Antikçağ’dan beri tüm toplumlarda, birlikte yaşamanın imkânı ve koşulları üzerine bir tartışma sürüp gidiyor.. Bir tarafta kimlik talepleri ortaya atılıp kültürel özgüllükler savunulurken, diğer tarafta toplumsal uyum ve siyasal iktidar adına bir ve tek olma iddiası daima gür bir sesle yineleniyor...

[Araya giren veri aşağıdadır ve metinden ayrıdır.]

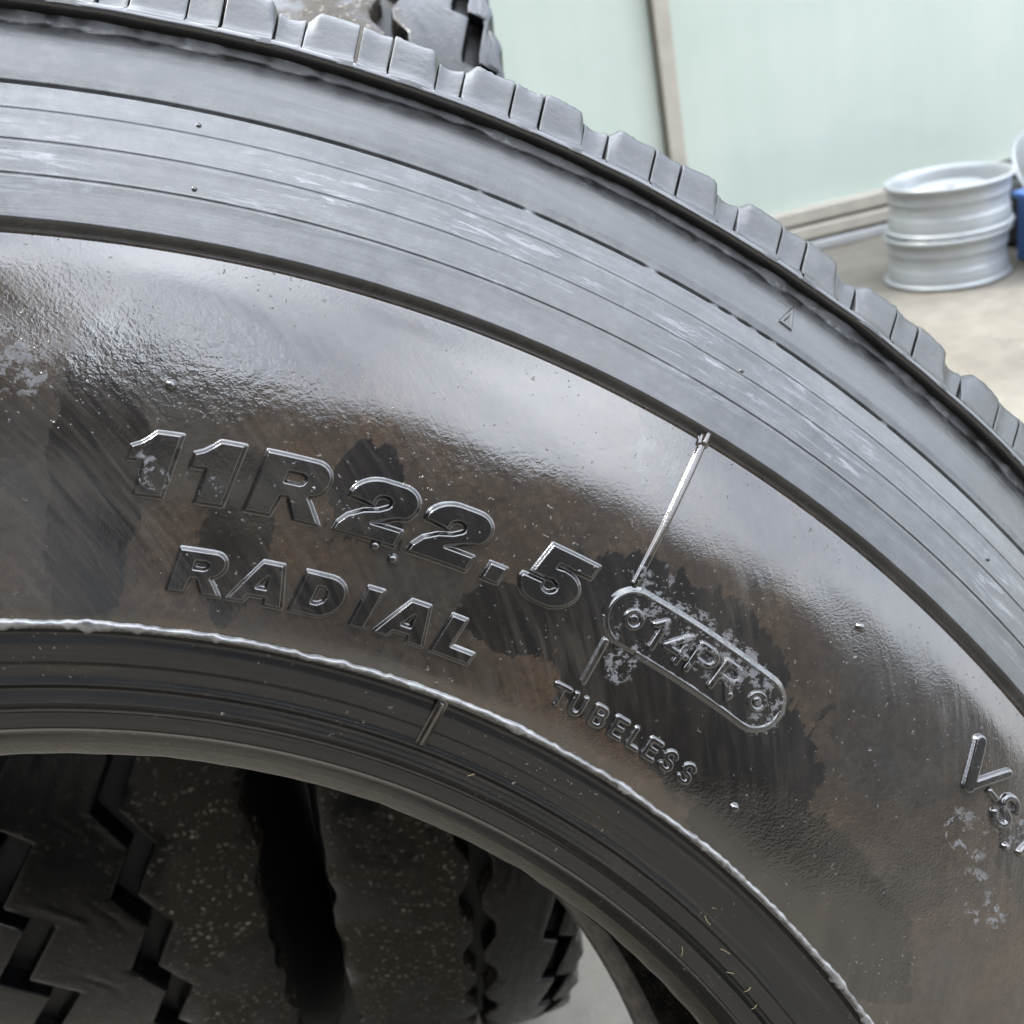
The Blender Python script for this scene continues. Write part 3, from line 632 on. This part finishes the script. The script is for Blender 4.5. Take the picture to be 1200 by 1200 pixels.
# radial mould lines
def spoke(deg, ra, rb, hw, height, base=0.0):
    relief('mould_line', lambda X, Y: line_sdf(X, Y, [[(0, 0), (0, rb - ra)]], hw), R_(deg), ra, (-hw, hw, 0, rb - ra), height, hw, base=base, round_=True, mat=M_RIBL)
M_RIBL = MS
spoke(29.02, .3785, .4345, .00085, .0012); spoke(29.02, .4285, .4350, .0007, .0012, .0012); spoke(29.05, .3450, .3590, .0009, .0012); spoke(22.9, .3085, .3215, .0005, .0010)
for d, rr in ((7.06, .3911), (17.87, .3568), (39.8, .3387), (39.5, .4090), (52.0, .3935), (16.9, .3590)):
    relief('vent_nub', lambda X, Y: np.hypot(X, Y) - .0012, R_(d), rr, (-.0013, .0013, -.0013, .0013), .0016, .0012, round_=True)
for d, rr in ((6.68, .4695), (6.90, .4479), (29.29, .4570), (43.0, .4600)):
    relief('vent_nub', lambda X, Y: np.hypot(X, Y) - .0006, R_(d), rr, (-.001, .001, -.001, .001), .0009, .0006, base=.0028, round_=True, mat=M_BLK)
# small wear triangle on the band
tri = [np.array([(-.0030, 0), (.0030, -.0006), (.0018, .0115)])]
relief('wear_mark', lambda X, Y: np.maximum(poly_sdf(X, Y, tri), -(poly_sdf(X, Y, tri) + .0016)), R_(30.5), .4836, (-.0034, .0034, -.001, .012), .0007, .0006, base=.0037, mat=MB)

# ================================================================== tyres standing behind, treads towards us
def tread_tyre(lat, Y, h, grooves, label, zc, Rt=.522, seed=1, mt=None, X=-.1025, yaw=.0537, lean=-.1465):
    a = np.array([math.cos(yaw) * math.cos(lean), math.sin(yaw) * math.cos(lean), math.sin(lean)]); b = np.array([-math.sin(yaw), math.cos(yaw), 0]); u = np.cross(a, b)
    c = np.array([X, Y, zc]) + a * lat; c[2] = zc
    mw = Matrix(((a[0], b[0], u[0], c[0]), (a[1], b[1], u[1], c[1]), (a[2], b[2], u[2], 0), (0, 0, 0, 1)))
    e = empty('truck_tyre', mw, label=label, category='tyre', group='treaded tyres standing behind')
    off = Vector(np.array([[*a], [*b], [*u]]) @ np.array([0, 0, zc]))
    g = np.random.default_rng(seed)
    n = 1700; t = np.linspace(0, 2 * np.pi, n, endpoint=False)
    def bp(name, me): o = obj(name, me, e); o.location = off; return o
    def zig(kind, ph):
        L = .064 / Rt; x = ((t / L + ph) % 1.0)
        if kind == 'straight': return 0 * t
        if kind == 'wave': return np.interp(x, [0, .28, .5, .78, 1], [-.0045, .0042, .0036, -.0045, -.0045])
        if kind == 'zig': return np.interp(x, [0, .44, 1], [-.0085, .0085, -.0085])
        if kind == 'saw': return np.interp(x, [0, .12, .85, 1], [-.004, .007, -.003, -.004])
        return np.interp(x, [0, .30, 1], [-.014, .014, -.014])      # stepped
    edges = []
    for (cx, wd, kind, ph) in grooves: edges.append((cx - wd / 2 + zig(kind, ph), cx + wd / 2 + zig(kind, ph), .008 if kind == 'saw' else .015))
    left = [-h + 0 * t + .0012 * smooth_noise(n, 21, seed)] + [q[1] for q in edges]; right = [q[0] for q in edges] + [h + 0 * t + .0014 * smooth_noise(n, 15, seed + 3) + .002 * np.sin(t * 51)]
    dep = .015
    prof = [(-.0012, dep), (0, .0022), (.0005, .0006), (.0016, 0)]
    dl = [.015] + [q[2] for q in edges]; dr_ = [q[2] for q in edges] + [.015]
    for Lf, Rg, dL, dR in zip(left, right, dl, dr_):
        k = 14
        cols = [(Lf + o_, d_ if d_ < dep else dL) for o_, d_ in prof] + [(Lf + .003 + (Rg - Lf - .006) * f_, 0) for f_ in np.linspace(.08, .92, k)] + [(Rg - o_, d_ if d_ < dep else dR) for o_, d_ in prof[::-1]]
        lat_ = np.stack([q[0] for q in cols], 1); d_ = np.stack([0 * t + q[1] for q in cols], 1)
        crown = .012 * (np.abs(lat_) / h) ** 3 * h / .11
        bumps = .00015 * np.stack([smooth_noise(n, 31, seed * 100 + q) for q in range(len(cols))], 1) * (d_ == 0)
        rr = Rt - d_ - crown + bumps
        P = np.stack([lat_, rr * np.cos(t)[:, None], rr * np.sin(t)[:, None]], -1).reshape(-1, 3)
        bp('tread_rib', mesh_from('tread_rib', P, grid_faces(n, len(cols), wrap=True, flip=False), mt or MT)).data.set_sharp_from_angle(angle=R_(32))
    t2 = np.linspace(0, 2 * np.pi, 240, endpoint=False)
    def rev(name, pr_, mat):
        p = np.array(pr_); P = np.stack([np.tile(p[:, 0], (240, 1)), np.outer(np.cos(t2), p[:, 1]), np.outer(np.sin(t2), p[:, 1])], -1).reshape(-1, 3)
        return bp(name, mesh_from(name, P, grid_faces(240, len(p), wrap=True), mat))
    q = Rt - .0135; s = h / .11
    rev('groove_floor', [(-h - .001, q - .016), (-h * .97, q - .010 * s - .002), (-h * .5, q - .002), (0, q), (h * .5, q - .002), (h * .97, q - .010 * s - .002), (h + .001, q - .016)], M_GRV)
    for sg in (-1, 1):
        rev('sidewall_panel', [(sg * (h + .0005), q - .008), (sg * (h + .006), q - .03), (sg * (h + .014), q - .07), (sg * (h + .020), q - .12), (sg * (h + .014), q - .17), (sg * (h - .006), .29)], M_BLK)
        rev('bead', [(sg * (h - .006), .29), (sg * (h - .010), .2855), (sg * (h - .020), .2845), (sg * (h - .03), .29)], M_LIP)
    rev('inner_liner', [(-h + .03, .29), (-h, .34), (-h - .005, .42), (-h + .02, .48), (0, .493), (h - .02, .48), (h + .005, .42), (h, .34), (h - .03, .29)], M_LIN)
    return e
tread_tyre(0.0, 1.02, .083, [(.010, .015, 'wave', .1), (.064, .011, 'saw', .3)], 'truck tyre with zigzag tread seen in the right half of the hole', .530, seed=2, mt=MT2)
tread_tyre(-.245, 1.03, .112, [(-.036, .019, 'step', .45), (.040, .016, 'zig', .4), (-.095, .010, 'zig', 0)][:2], 'truck tyre with stepped tread grooves seen in the left half of the hole', .530, seed=5)

# ------------------------------------------------------------------ grit and straw
def grit(name, label, pts, size, mat, seed):
    g = np.random.default_rng(seed); V = []; F = []
    o6 = np.array([(1, 0, 0), (-1, 0, 0), (0, 1, 0), (0, -1, 0), (0, 0, 1), (0, 0, -1)], float)
    f8 = np.array([(0, 2, 4), (2, 1, 4), (1, 3, 4), (3, 0, 4), (2, 0, 5), (1, 2, 5), (3, 1, 5), (0, 3, 5)])
    for k, p in enumerate(pts):
        s = size * g.lognormal(0, .45); q = o6 * s * g.uniform(.5, 1.2, (6, 3)); F.append(f8 + 6 * k); V.append(q + p)
    o = obj(name, mesh_from(name, np.concatenate(V), np.concatenate(F), mat, False)); o['label'] = label; o['category'] = name; o['kind'] = 'stuff'; return o
g = np.random.default_rng(21)
pts = np.c_[g.uniform(-1.5, 3, 2500), g.uniform(-.5, 3.6, 2500), np.full(2500, .0012)]
grit('grit', 'pale grit scattered over the beige concrete', pts, .0022, M_GRIT, 4)
V = []; F = []
for k in range(10):
    a = R_(np.random.default_rng(k).uniform(12, 56)); g2 = np.random.default_rng(100 + k); r0 = g2.uniform(.290, .308)
    if g2.uniform() < .6: a = R_(g2.uniform(42, 56))
    ang = g2.uniform(0, 6.28); Ls = g2.uniform(.0007, .0019); wd = .0001
    p0 = surf(np.array([a]), np.array([r0]), np.array([.0006]))[0]
    tx = np.array([math.cos(a), -math.sin(a), 0]); ty = np.array([math.sin(a), math.cos(a), .3]); d = tx * math.cos(ang) + ty * math.sin(ang); nrm = np.array([-.25 * math.sin(a), -.25 * math.cos(a), .97]); sd_ = np.cross(d, nrm)
    ks = []
    for i, s in enumerate(np.linspace(-1, 1, 5)):
        q = p0 + d * s * Ls + sd_ * (s * s) * Ls * .15 + nrm * (1 - s * s) * .0004
        for ww, hh in ((-wd, 0), (0, wd * 1.2), (wd, 0)): V.append(TC + RT @ (q + sd_ * ww + nrm * hh))
    b = 15 * k
    for i in range(4):
        for j in range(2): F.append((b + i * 3 + j, b + i * 3 + j + 1, b + (i + 1) * 3 + j + 1, b + (i + 1) * 3 + j))
o = obj('straw', mesh_from('straw', V, F, M_STRAW)); o['kind'] = 'stuff'; o['label'] = 'small dry straw bits stuck on the tyre bead'; o['category'] = 'straw'
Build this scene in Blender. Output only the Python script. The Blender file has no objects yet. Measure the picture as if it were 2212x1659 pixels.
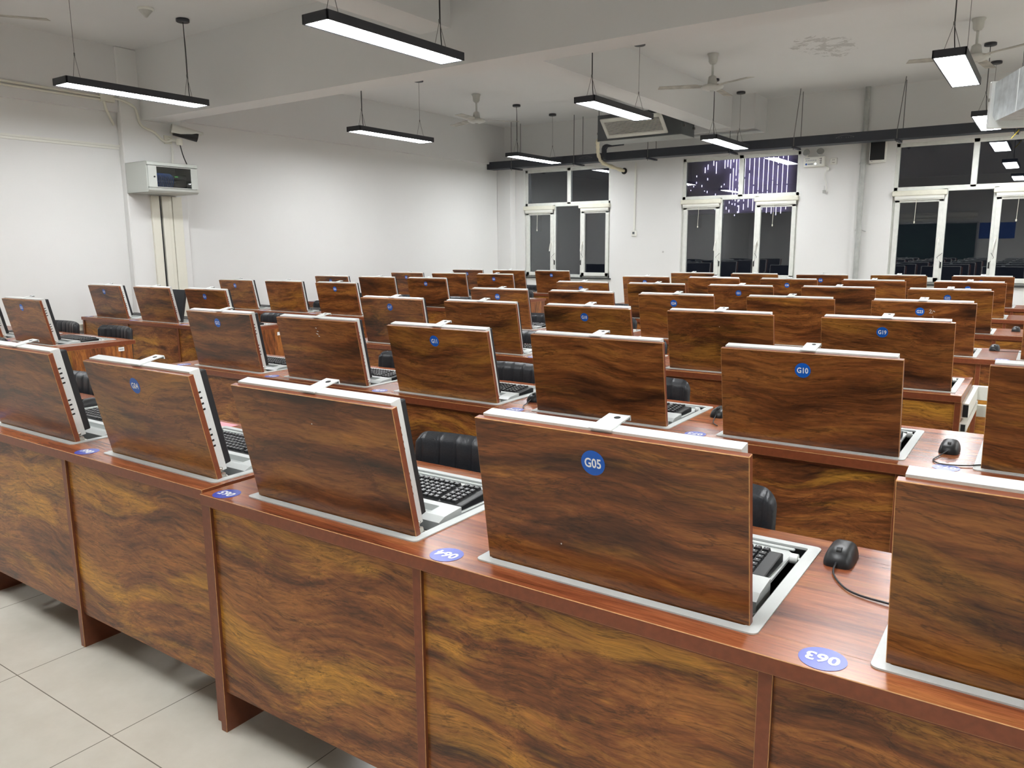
import bpy, bmesh, math, random
from mathutils import Vector, Matrix
R = math.radians
sc = bpy.context.scene
col = sc.collection
random.seed(7)

# ------------------------------------------------------------------ helpers
def s2l(c):
    return tuple(((v/255)/12.92 if v/255 <= .04045 else ((v/255+.055)/1.055)**2.4) for v in c)

class MB:
    """collects boxes, tubes, lathes and polygons; build() links them as ONE mesh object"""
    def __init__(s):
        s.v = []; s.f = []; s.m = []; s.sm = []
    def add(s, vs, fs, m=0, smooth=False):
        n = len(s.v); s.v += [tuple(v) for v in vs]
        for f in fs:
            s.f.append([i+n for i in f]); s.m.append(m); s.sm.append(smooth)
        return s
    def box(s, x0, x1, y0, y1, z0, z1, m=0, fm=None):
        v = [(x0,y0,z0),(x1,y0,z0),(x1,y1,z0),(x0,y1,z0),(x0,y0,z1),(x1,y0,z1),(x1,y1,z1),(x0,y1,z1)]
        f = [(0,3,2,1),(4,5,6,7),(0,1,5,4),(2,3,7,6),(1,2,6,5),(3,0,4,7)]   # bottom top front(-y) back right left
        n = len(s.v); s.v += v
        for k, q in enumerate(f):
            s.f.append([i+n for i in q]); s.m.append(fm.get(k, m) if fm else m); s.sm.append(False)
        return s
    def hexa(s, P, m=0):
        return s.add(P, [(0,3,2,1),(4,5,6,7),(0,1,5,4),(2,3,7,6),(1,2,6,5),(3,0,4,7)], m)
    def tube(s, pts, r, n=8, m=0, caps=True):
        pts = [Vector(p) for p in pts]; rings = []
        up = None
        for i, p in enumerate(pts):
            d = (pts[min(i+1, len(pts)-1)]-pts[max(i-1, 0)]).normalized()
            if up is None:
                up = Vector((0,0,1)) if abs(d.z) < .9 else Vector((1,0,0))
            a = d.cross(up)
            if a.length < 1e-6: a = d.orthogonal()
            a.normalize(); b = a.cross(d).normalized(); up = b
            rr = r[i] if isinstance(r, (list, tuple)) else r
            rings.append([p+rr*(math.cos(2*math.pi*k/n)*a+math.sin(2*math.pi*k/n)*b) for k in range(n)])
        vs = [v for q in rings for v in q]; fs = []
        for i in range(len(pts)-1):
            for k in range(n):
                fs.append((i*n+k, i*n+(k+1) % n, (i+1)*n+(k+1) % n, (i+1)*n+k))
        s.add(vs, fs, m, True)
        if caps:
            s.add(rings[0], [tuple(range(n))], m); s.add(rings[-1], [tuple(range(n))[::-1]], m)
        return s
    def cable(s, pts, r, n=8, m=0, k=6):
        P = [Vector(p) for p in pts]; out = []
        for i in range(len(P)-1):
            a, b, c, d = P[max(i-1, 0)], P[i], P[i+1], P[min(i+2, len(P)-1)]
            for j in range(k):
                t = j/k; out.append(.5*((2*b)+(c-a)*t+(2*a-5*b+4*c-d)*t*t+(3*b-a-3*c+d)*t**3))
        out.append(P[-1]); return s.tube(out, r, n, m)
    def lathe(s, prof, c=(0,0,0), n=24, m=0, axis='z'):
        vs = []; fs = []
        for (r, z) in prof:
            for k in range(n):
                a = 2*math.pi*k/n
                p = (r*math.cos(a), r*math.sin(a), z)
                if axis == 'y': p = (p[0], p[2], p[1])
                vs.append((p[0]+c[0], p[1]+c[1], p[2]+c[2]))
        for i in range(len(prof)-1):
            for k in range(n):
                fs.append((i*n+k, i*n+(k+1) % n, (i+1)*n+(k+1) % n, (i+1)*n+k))
        s.add(vs, fs, m, True)
        L = len(prof)
        s.add([vs[k] for k in range(n)], [tuple(range(n))[::-1]], m)
        s.add([vs[(L-1)*n+k] for k in range(n)], [tuple(range(n))], m)
        return s
    def prism(s, outline, axis, a0, a1, m=0):
        n = len(outline)
        def P(u, v, a):
            return {'z': (u, v, a), 'y': (u, a, v), 'x': (a, u, v)}[axis]
        vs = [P(u, v, a0) for u, v in outline]+[P(u, v, a1) for u, v in outline]
        fs = [tuple(range(n))[::-1], tuple(range(n, 2*n))]+[(i, (i+1) % n, n+(i+1) % n, n+i) for i in range(n)]
        return s.add(vs, fs, m)
    def xf(s, M, i0=0):
        for i in range(i0, len(s.v)):
            s.v[i] = tuple(M @ Vector(s.v[i]))
        return s
    def mesh(s, name, mats):
        me = bpy.data.meshes.new(name); me.from_pydata(s.v, [], s.f)
        for mm in (mats if isinstance(mats, (list, tuple)) else [mats]): me.materials.append(mm)
        me.polygons.foreach_set('material_index', s.m)
        me.polygons.foreach_set('use_smooth', s.sm)
        bm = bmesh.new(); bm.from_mesh(me); bmesh.ops.recalc_face_normals(bm, faces=bm.faces); bm.to_mesh(me); bm.free()
        me.update(); return me
    def build(s, name, mats, parent=None, loc=(0,0,0), bevel=None, bmat=-1, seg=1):
        o = bpy.data.objects.new(name, s.mesh(name, mats)); col.objects.link(o); o.location = loc
        if parent: o.parent = parent
        if bevel:
            b = o.modifiers.new('bevel', 'BEVEL'); b.width = bevel; b.segments = seg; b.limit_method = 'ANGLE'; b.angle_limit = R(50); b.material = bmat
        return o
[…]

Çokkültürlülük, bu özerklik taleplerinin tanınmasını amaçlayan bir hareket olarak nitelenir. Çokkültürlülük anlayışına göre kamusal alanda farklı kültürlerin bir arada yaşaması sağlıklı bir toplumsal yapının anahtarıdır. Bu amaca yönelik olarak pozitif ayrımcılık, anadilde eğitim, kıyafet özgürlüğü gibi birçok uygulamaya başvurulması söz konusudur. Tüm bu düzenlemelerin amacı özetle, dünyadaki kimlik hareketlerinin, farklı kültürel ufuklara sahip nüfus topluluklarının bir arada ve barış içinde yaşayabilmelerinin sağlanmasıdır.
Milena Doytcheva bu kitapta çokkültürlülüğün sorunlarını ve kazanımlarını sorguluyor. Yazar, çokkültürlü yaşayış pratiğini yüceltmeksizin, öte yandan zaaflarını da gözden kaçırmaksızın, ayrıntılı bir şekilde ve belgelere dayanarak siyasi sonuçlarına ışık tutmaya çalışıyor.